**Goal**:
Can you set down, exactly as they appear below, the lines from the opening of the material through the one bearing "tag(r, ' '.join(f'slotted", minus the pictures?
* start Given information *
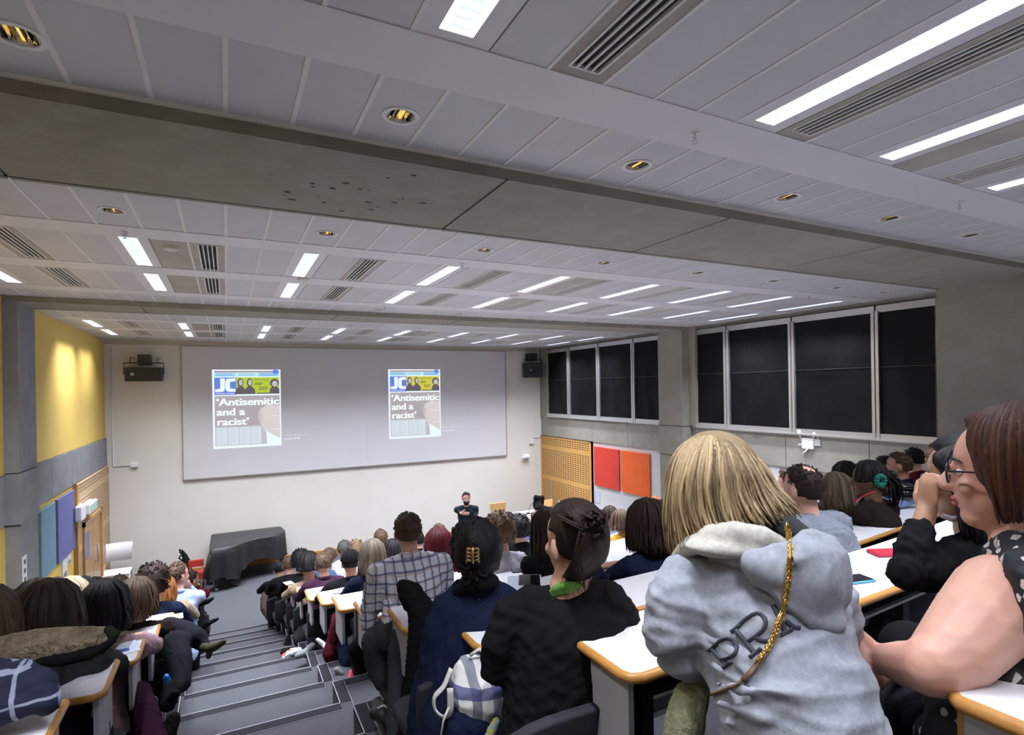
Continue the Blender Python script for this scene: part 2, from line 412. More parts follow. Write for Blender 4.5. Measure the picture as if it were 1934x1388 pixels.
# vents
def make_vent(L, loc):
    r = empty('ceiling_vent', loc); x, y, z = loc
    t = MB(); t.box(x - .062, x + .062, y - L / 2, y + L / 2, ZC + .018, ZC + .021); t.build('duct', SHAD, r)
    t = MB()
    for sx in (-1, 1): t.box(x + sx * .062 - .005, x + sx * .062 + .005, y - L / 2, y + L / 2, ZC - .003, ZC + .008)
    for sy in (-1, 1): t.box(x - .062, x + .062, y + sy * L / 2 - .004, y + sy * L / 2 + .004, ZC - .003, ZC + .008)
    t.build('frame', SEAM, r)
    for k in range(3):
        t = MB(); xx = x - .031 + k * .031; t.box(xx - .0045, xx + .0045, y - L / 2, y + L / 2, ZC - .002, ZC + .004); t.build('slat', SEAM, r)
    return r
VR = {}
for (x, a, b, bi) in VENTS:
    key = round(b - a, 3); loc = (x, (a + b) / 2, ZC)
    if x > 7.7: continue
    if key not in VR: r = VR[key] = make_vent(b - a, loc)
    else: r = copy_tree(VR[key]); r.location = loc
    ci = max(i for i, u in enumerate(UX) if u < x)
    row = ['overhead row', 'row'][bi > 0]
    row = {(4.75): 'back row', 6.12: 'front row', 10.2: 'back row', 11.56: 'front row', .70: 'front row'}.get(round(a - .05, 2), 'overhead')
    tag(r, ' '.join(f'slotted air vent {col_words[ci]}, {pos_words[bi]}, {row}'.split()[:16]), 'air vent', 'linear slot air vents')

# round downlights
def make_down(loc):
    r = empty('downlight', loc); x, y, z = loc
    t = MB(); n = 28
    for (r0, r1, z0, z1) in ((.076, .058, -.004, -.004), (.058, .055, -.004, .02)):
        vs = [(x + q * math.cos(2 * PI * k / n), y + q * math.sin(2 * PI * k / n), ZC + zz) for q, zz in ((r0, z0), (r1, z1)) for k in range(n)]
        t.add(vs, [(k, (k + 1) % n, n + (k + 1) % n, n + k) for k in range(n)], 0, True)
    t.tube([(x, y, ZC - .004), (x, y, ZC + .001)], .076, n, smooth=False, cap=False)
    t.build('rim', WHITEP, r)
    t = MB()
    for k in range(n):
        pass
    vs = [(x + q * math.cos(2 * PI * k / n), y + q * math.sin(2 * PI * k / n), ZC + zz) for q, zz in ((.056, .0), (.045, .05)) for k in range(n)]
    t.add(vs, [(k, (k + 1) % n, n + (k + 1) % n, n + k) for k in range(n)] + [tuple(range(n, 2 * n))], 0, True); t.build('reflector', CHROME, r)
    t = MB(); t.box(x + .002, x + .014, y - .042, y + .042, ZC + .008, ZC + .03); t.build('lamp_tube', plain('downlight_lamp', (1.0, .62, .12), .4, emit=.9), r)
    t = MB()
    for k in (-3, -2, -1, 1, 2, 3): t.box(x + k * .014 - .0012, x + k * .014 + .0012, y - .04, y + .04, ZC + .003, ZC + .026, k % 2)
    t.build('baffle', [CHROME, BLACKM], r)
    return r
D0 = None
dws = ['at the left edge', 'above the pitted beam', 'left of the sprinkler line', 'right of centre', 'towards the right', 'further right', 'near the window wall', 'closest to the windows', 'last']
for (yy, xs, w) in DL:
    for i, x in enumerate(xs):
        m_ = [q for q in DLOC if q[1] == yy and q[2] == x]
        if not m_: continue
        loc = (m_[0][0], yy, ZC)
        if D0 is None: r = D0 = make_down(loc)
        else: r = copy_tree(D0); r.location = loc
        tag(r, ' '.join(f'round downlight {col_words[min(range(9), key=lambda i_: abs(UX[i_] - x))]}, {w}'.split()[:16]), 'downlight', 'round ceiling downlights')
# square tiles around downlights, sprinklers
def sprinkler(x, y, lab):
    r = empty('sprinkler', (x, y, ZC - .004))
    t = MB(); t.tube([(x, y, ZC - .008), (x, y, ZC - .003)], .022, 16, smooth=False); t.build('escutcheon', WHITEP, r)
    t = MB(); t.tube([(x, y, ZC - .008), (x, y, ZC - .03)], .006, 8); t.tube([(x - .009, y, ZC - .02), (x - .009, y, ZC - .04), (x, y, ZC - .045), (x + .009, y, ZC - .04), (x + .009, y, ZC - .02)], .002, 6)
    t.tube([(x, y, ZC - .045), (x, y, ZC - .048)], .011, 10); t.build('sprinkler_head', CHROME, r)
    tag(r, lab, 'sprinkler', 'ceiling sprinklers')
k = 0
for px, py, lab in ((1312, 250, 'sprinkler head on the wide white band, largest in view'), (1812, 379, 'sprinkler on the wide white band towards the right wall'), (235, 437, 'sprinkler beside the leftmost full ceiling light'),
                (873, 497, 'sprinkler at the end of a ceiling light over the room centre'), (308, 558, 'sprinkler by the yellow tinted ceiling near the far beam'), (726, 578, 'sprinkler below the pair of lights left of centre'), (1266, 532, 'sprinkler between two ceiling lights on the right'), (1528, 556, 'sprinkler by the last long ceiling light')):
    q = onZ(px, py, ZC); sprinkler(q[0], q[1], lab)
for px, py, lab in ((572, 526, 'round white smoke detector between two ceiling lights left'), (972, 557, 'round smoke detector between two lights over centre'), (322, 466, 'round speaker grille in a beige ceiling tile')):
    q = onZ(px, py, ZC); t = MB(); t.tube([(q[0], q[1], ZC), (q[0], q[1], ZC - .02), (q[0], q[1], ZC - .028)], [.055, .05, .03], 24, smooth=False)
    rootmesh('smoke_detector', t, plain('off_white_plastic', (.62, .60, .55), .5), (q[0], q[1], ZC), label=lab, cat='detector')

# ------------------------------------------------------------------ windows
def window(name, panes, org, sc, y_near_clip, idx):
    ztop, zb0, zb1 = 1.06, .955, -.70
    def Y(px, py=0): return onX(org + px / sc, 720, XR)[1]
    fr = MB(); yy = [Y(a) for p in panes for a in p]
    y0, y1 = min(yy) - .02, max(yy) + .05
    fr.box(XR - .035, XR, y0, y1, zb0, ztop - .01)               # pelmet
    fr.box(XR - .05, XR, y0, y1, -.775, zb1 + .005)              # sill frame
    fr.box(XR - .075, XR - .03, y0, y1, -.79, -.765)
    for p, q in zip(panes[:-1], panes[1:]):
        a, b = Y(q[0]), Y(p[1]); w = (b - a)
        fr.box(XR - .06, XR, a, a + w * .42, -.77, zb0 + .02); fr.box(XR - .06, XR, b - w * .42, b, -.77, zb0 + .02)
    o = structure(f'window_{idx}', fr, ALU)
    g = MB()
    for p, q in zip(panes[:-1], panes[1:]):
        c = (Y(q[0]) + Y(p[1])) / 2; g.box(XR - .045, XR, c - .008, c + .008, -.77, ztop)
    g.box(XR - .045, XR, y0, y1, ztop - .012, ztop)
    g.build('shadow_gap', SHAD, o)
    for k, p in enumerate(panes):
        a, b = Y(p[1]), Y(p[0]); n = 14
        t = MB(); vs = []; 
        zs = np.linspace(zb0 + .01, zb1, 22)
        for j, z in enumerate(zs):
            for i in range(n + 1):
                y = a + (b - a) * i / n
                off = .006 * math.sin(i * .9 + k * 2 + j * .13) * (j / 21) + .003 * math.sin(j * .8 + k)
                if j == 10: off += .008
                vs.append((XR - .02 - off, y, z))
        t.add(vs, [(j * (n + 1) + i, (j + 1) * (n + 1) + i, (j + 1) * (n + 1) + i + 1, j * (n + 1) + i + 1) for j in range(21) for i in range(n)], 0, True)
        t.box(XR - .03, XR - .012, a, b, zb1 - .002, zb1 + .014)
        zz = (zs[10] + zs[9]) / 2; t.box(XR - .034, XR - .026, a, b, zz - .004, zz + .003, 1)
        t.build('blind', [BLIND, plain('blind_seam', (.05, .05, .055), .3)], o)
    return o
window('w', [(62, 275), (313, 750), (792, 1357), (1410, 1812)], 1300, 3.868, 3.5, 1)
window('w', [(212, 422), (450, 738), (770, 1113), (1148, 1400)], 1000, 5.69, 8.65, 2)
# concrete reveals around windows
mb = MB(); mb.box(XR - .02, XR, onX(1037, 700, XR)[1], YF, -.77, ZC); mb.box(XR - .055, XR, YF - .12, YF, -.8, ZC)
mb.box(XR - .012, XR, YB, YF, 1.06, ZC)
structure('trim_5', mb, CONC)
mb = MB(); mb.box(XR - .09, XR, 7.83, 8.0, -.77, ZC); mb.box(XR - .04, XR, 8.65, 8.9, -.77, ZC); structure('trim_6', mb, CONC)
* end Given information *
**Output below**:
Continue the Blender Python script for this scene: part 2, from line 412. More parts follow. Write for Blender 4.5. Measure the picture as if it were 1934x1388 pixels.
# vents
def make_vent(L, loc):
    r = empty('ceiling_vent', loc); x, y, z = loc
    t = MB(); t.box(x - .062, x + .062, y - L / 2, y + L / 2, ZC + .018, ZC + .021); t.build('duct', SHAD, r)
    t = MB()
    for sx in (-1, 1): t.box(x + sx * .062 - .005, x + sx * .062 + .005, y - L / 2, y + L / 2, ZC - .003, ZC + .008)
    for sy in (-1, 1): t.box(x - .062, x + .062, y + sy * L / 2 - .004, y + sy * L / 2 + .004, ZC - .003, ZC + .008)
    t.build('frame', SEAM, r)
    for k in range(3):
        t = MB(); xx = x - .031 + k * .031; t.box(xx - .0045, xx + .0045, y - L / 2, y + L / 2, ZC - .002, ZC + .004); t.build('slat', SEAM, r)
    return r
VR = {}
for (x, a, b, bi) in VENTS:
    key = round(b - a, 3); loc = (x, (a + b) / 2, ZC)
    if x > 7.7: continue
    if key not in VR: r = VR[key] = make_vent(b - a, loc)
    else: r = copy_tree(VR[key]); r.location = loc
    ci = max(i for i, u in enumerate(UX) if u < x)
    row = ['overhead row', 'row'][bi > 0]
    row = {(4.75): 'back row', 6.12: 'front row', 10.2: 'back row', 11.56: 'front row', .70: 'front row'}.get(round(a - .05, 2), 'overhead')
    tag(r, ' '.join(f'slotted air vent {col_words[ci]}, {pos_words[bi]}, {row}'.split()[:16]), 'air vent', 'linear slot air vents')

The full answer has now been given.